Dataset extract

*-*-*

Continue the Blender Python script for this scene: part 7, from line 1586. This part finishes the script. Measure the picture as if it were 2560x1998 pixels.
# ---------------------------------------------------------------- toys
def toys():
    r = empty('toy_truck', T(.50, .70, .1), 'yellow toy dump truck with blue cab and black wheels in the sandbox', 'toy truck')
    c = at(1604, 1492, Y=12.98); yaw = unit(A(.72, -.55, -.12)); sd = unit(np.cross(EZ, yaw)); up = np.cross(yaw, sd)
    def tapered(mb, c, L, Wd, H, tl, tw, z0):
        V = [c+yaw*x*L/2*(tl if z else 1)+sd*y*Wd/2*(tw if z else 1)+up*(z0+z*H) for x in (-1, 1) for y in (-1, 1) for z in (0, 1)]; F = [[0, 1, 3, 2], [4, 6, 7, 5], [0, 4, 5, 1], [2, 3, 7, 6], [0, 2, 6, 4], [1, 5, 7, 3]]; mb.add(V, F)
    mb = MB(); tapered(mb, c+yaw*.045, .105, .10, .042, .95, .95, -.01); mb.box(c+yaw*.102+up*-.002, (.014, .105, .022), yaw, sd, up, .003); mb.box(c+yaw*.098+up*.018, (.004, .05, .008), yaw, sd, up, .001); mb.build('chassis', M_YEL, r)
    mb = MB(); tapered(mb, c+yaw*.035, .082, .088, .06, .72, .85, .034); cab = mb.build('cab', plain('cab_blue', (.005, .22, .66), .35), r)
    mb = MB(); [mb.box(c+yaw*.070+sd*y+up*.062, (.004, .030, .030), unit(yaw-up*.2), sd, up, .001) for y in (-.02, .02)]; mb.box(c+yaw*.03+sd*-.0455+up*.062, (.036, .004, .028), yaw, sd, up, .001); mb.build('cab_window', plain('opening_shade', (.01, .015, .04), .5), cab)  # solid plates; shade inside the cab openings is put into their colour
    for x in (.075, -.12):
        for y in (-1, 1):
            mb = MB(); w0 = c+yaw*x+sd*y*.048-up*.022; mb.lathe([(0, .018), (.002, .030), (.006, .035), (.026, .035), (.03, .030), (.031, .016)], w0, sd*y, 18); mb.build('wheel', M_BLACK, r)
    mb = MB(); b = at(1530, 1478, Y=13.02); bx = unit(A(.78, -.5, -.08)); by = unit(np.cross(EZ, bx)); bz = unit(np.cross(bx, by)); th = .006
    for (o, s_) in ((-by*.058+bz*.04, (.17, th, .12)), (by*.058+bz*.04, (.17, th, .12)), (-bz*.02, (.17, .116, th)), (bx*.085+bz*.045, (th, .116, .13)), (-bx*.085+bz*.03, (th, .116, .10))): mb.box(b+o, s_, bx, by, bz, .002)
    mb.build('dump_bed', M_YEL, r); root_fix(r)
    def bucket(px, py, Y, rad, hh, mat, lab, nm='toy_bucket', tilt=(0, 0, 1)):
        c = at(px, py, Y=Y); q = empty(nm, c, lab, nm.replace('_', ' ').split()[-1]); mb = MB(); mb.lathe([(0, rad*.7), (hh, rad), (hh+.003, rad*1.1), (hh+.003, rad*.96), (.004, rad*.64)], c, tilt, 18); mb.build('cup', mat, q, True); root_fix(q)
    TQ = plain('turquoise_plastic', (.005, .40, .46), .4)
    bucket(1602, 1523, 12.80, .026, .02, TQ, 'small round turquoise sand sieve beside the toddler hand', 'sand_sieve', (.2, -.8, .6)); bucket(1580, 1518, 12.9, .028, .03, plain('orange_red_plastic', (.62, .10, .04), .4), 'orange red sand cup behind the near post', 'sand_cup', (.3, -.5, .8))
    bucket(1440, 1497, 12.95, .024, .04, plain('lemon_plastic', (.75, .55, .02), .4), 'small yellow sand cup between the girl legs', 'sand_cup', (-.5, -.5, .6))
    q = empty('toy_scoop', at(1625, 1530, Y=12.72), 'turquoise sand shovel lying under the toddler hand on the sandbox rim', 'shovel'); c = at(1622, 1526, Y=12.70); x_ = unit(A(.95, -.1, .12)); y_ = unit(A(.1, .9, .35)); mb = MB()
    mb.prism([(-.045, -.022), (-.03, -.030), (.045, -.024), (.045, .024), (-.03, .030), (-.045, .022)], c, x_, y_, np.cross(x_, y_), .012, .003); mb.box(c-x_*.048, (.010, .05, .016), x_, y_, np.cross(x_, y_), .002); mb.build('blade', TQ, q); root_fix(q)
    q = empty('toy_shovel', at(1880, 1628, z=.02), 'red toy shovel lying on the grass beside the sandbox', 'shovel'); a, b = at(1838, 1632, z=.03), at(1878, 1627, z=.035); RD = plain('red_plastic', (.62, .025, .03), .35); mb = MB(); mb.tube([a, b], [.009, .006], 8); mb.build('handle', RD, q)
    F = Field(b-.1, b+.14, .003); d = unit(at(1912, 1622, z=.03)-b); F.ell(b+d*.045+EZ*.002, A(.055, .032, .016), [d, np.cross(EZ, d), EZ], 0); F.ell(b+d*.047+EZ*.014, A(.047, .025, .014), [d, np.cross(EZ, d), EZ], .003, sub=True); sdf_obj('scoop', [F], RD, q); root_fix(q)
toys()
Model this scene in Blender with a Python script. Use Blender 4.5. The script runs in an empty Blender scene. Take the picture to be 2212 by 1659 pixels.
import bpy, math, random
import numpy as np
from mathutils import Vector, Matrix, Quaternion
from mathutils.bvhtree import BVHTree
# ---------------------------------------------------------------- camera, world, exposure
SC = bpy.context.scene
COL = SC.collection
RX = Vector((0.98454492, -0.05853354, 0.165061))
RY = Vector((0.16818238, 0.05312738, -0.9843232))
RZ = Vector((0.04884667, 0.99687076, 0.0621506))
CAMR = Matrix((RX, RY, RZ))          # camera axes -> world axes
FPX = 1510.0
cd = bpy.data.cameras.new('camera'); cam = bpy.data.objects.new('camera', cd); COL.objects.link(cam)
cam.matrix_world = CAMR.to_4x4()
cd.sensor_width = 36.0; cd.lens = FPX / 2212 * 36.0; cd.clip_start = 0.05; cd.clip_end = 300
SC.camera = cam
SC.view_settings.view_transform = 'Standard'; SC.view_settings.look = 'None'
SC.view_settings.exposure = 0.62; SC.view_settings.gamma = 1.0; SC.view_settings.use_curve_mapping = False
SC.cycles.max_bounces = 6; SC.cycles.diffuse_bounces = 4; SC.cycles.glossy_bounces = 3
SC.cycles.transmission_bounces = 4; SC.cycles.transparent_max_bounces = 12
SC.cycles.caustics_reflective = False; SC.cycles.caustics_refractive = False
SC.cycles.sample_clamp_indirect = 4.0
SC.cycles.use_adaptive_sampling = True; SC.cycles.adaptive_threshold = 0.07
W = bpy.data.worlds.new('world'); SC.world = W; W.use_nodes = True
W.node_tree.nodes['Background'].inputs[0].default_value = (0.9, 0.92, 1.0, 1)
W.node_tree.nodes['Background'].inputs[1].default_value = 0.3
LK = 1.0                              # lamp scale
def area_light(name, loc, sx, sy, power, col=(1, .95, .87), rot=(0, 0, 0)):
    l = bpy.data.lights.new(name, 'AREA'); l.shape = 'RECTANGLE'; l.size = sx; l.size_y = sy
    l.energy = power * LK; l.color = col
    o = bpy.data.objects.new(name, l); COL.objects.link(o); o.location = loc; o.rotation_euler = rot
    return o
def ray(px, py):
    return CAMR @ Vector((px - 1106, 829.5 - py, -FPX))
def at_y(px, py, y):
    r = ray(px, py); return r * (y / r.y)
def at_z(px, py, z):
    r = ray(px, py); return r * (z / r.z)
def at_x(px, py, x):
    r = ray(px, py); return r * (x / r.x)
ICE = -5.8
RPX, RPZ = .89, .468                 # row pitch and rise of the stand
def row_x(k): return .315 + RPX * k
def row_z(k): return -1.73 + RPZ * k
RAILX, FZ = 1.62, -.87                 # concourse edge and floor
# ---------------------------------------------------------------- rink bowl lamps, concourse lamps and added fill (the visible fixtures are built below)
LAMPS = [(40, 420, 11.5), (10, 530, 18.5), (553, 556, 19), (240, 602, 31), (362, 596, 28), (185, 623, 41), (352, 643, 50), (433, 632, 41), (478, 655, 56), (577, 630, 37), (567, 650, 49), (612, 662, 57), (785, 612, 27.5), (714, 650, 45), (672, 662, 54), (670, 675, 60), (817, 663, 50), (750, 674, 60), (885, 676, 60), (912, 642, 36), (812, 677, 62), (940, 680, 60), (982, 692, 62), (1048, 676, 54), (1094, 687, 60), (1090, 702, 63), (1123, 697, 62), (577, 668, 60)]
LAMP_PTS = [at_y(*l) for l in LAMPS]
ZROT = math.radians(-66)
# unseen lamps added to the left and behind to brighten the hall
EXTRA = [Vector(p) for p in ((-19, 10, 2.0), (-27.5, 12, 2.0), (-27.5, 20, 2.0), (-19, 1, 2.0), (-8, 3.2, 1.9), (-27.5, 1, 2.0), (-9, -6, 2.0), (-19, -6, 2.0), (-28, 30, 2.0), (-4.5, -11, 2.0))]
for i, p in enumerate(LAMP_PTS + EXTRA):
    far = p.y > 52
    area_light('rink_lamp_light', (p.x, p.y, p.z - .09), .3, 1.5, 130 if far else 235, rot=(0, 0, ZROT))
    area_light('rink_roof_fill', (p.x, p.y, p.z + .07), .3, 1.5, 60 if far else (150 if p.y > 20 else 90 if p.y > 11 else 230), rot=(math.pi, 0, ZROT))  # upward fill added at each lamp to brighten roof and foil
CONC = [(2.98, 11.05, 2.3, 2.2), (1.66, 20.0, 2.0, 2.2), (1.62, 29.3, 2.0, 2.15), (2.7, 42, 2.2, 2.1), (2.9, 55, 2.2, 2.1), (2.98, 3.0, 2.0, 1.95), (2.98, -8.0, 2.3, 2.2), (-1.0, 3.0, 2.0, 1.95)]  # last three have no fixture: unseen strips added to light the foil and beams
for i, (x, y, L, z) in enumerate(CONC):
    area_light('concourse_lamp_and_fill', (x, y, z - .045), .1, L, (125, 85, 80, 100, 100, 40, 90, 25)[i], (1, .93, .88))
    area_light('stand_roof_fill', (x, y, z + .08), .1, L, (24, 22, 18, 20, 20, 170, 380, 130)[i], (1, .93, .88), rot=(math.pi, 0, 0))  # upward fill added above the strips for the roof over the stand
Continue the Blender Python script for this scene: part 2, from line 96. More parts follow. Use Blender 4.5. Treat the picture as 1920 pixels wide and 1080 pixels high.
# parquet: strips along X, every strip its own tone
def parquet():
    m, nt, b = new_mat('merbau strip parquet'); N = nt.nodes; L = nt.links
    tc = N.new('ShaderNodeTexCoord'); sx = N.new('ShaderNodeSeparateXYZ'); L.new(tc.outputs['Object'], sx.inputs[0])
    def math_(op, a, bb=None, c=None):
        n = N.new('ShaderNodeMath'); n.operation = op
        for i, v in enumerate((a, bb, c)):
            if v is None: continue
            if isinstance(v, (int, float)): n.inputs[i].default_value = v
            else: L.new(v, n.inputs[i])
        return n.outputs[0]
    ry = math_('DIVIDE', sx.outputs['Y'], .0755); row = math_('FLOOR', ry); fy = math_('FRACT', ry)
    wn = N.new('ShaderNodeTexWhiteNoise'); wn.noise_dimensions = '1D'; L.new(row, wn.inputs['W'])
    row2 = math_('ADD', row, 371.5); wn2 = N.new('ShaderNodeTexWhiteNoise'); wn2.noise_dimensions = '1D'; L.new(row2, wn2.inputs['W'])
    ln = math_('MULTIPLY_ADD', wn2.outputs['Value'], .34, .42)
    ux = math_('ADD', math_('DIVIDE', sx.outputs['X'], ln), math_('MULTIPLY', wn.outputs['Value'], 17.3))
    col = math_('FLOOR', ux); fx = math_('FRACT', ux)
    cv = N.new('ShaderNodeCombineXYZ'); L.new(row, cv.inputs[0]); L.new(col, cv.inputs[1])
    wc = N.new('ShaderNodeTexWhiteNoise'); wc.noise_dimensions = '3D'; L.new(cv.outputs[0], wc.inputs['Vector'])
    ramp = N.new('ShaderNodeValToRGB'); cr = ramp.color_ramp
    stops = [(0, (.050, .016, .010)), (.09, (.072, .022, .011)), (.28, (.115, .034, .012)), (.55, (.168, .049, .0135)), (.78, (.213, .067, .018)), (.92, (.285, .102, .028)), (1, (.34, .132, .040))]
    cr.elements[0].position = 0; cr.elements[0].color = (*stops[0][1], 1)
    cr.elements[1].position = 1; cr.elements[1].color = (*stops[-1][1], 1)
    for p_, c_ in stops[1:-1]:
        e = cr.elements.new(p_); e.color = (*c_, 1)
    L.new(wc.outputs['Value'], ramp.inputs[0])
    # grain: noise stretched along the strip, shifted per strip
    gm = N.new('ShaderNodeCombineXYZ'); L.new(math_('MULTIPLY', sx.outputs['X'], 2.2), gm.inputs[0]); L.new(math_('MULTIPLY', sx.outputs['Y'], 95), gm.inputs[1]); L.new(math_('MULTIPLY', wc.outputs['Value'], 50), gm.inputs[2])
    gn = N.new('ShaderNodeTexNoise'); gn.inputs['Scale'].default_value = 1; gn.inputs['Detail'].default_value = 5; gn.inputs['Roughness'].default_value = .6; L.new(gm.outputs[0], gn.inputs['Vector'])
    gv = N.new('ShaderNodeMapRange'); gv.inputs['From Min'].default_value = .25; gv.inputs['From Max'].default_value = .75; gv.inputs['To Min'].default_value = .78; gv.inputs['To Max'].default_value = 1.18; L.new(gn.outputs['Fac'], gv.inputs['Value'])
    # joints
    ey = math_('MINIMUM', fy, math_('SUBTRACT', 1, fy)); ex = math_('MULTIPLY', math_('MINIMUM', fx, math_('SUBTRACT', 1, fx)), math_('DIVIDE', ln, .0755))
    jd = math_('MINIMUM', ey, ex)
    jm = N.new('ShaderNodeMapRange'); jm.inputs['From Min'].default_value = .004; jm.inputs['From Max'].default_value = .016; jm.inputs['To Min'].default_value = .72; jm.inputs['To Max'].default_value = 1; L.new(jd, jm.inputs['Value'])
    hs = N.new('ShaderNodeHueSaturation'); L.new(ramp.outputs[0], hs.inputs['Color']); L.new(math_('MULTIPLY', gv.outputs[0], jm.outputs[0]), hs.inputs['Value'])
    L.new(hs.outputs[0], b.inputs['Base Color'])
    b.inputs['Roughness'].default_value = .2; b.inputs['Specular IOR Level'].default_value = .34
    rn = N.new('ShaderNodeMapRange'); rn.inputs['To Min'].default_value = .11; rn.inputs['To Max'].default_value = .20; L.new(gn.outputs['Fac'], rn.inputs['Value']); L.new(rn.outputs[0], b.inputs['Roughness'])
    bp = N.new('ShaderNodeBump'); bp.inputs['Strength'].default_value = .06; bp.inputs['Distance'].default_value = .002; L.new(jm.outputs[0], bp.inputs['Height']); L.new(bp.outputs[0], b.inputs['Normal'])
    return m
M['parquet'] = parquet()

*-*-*

Your goal
The word "script" appears in how many lines of the records? Give the number only.

Output below
3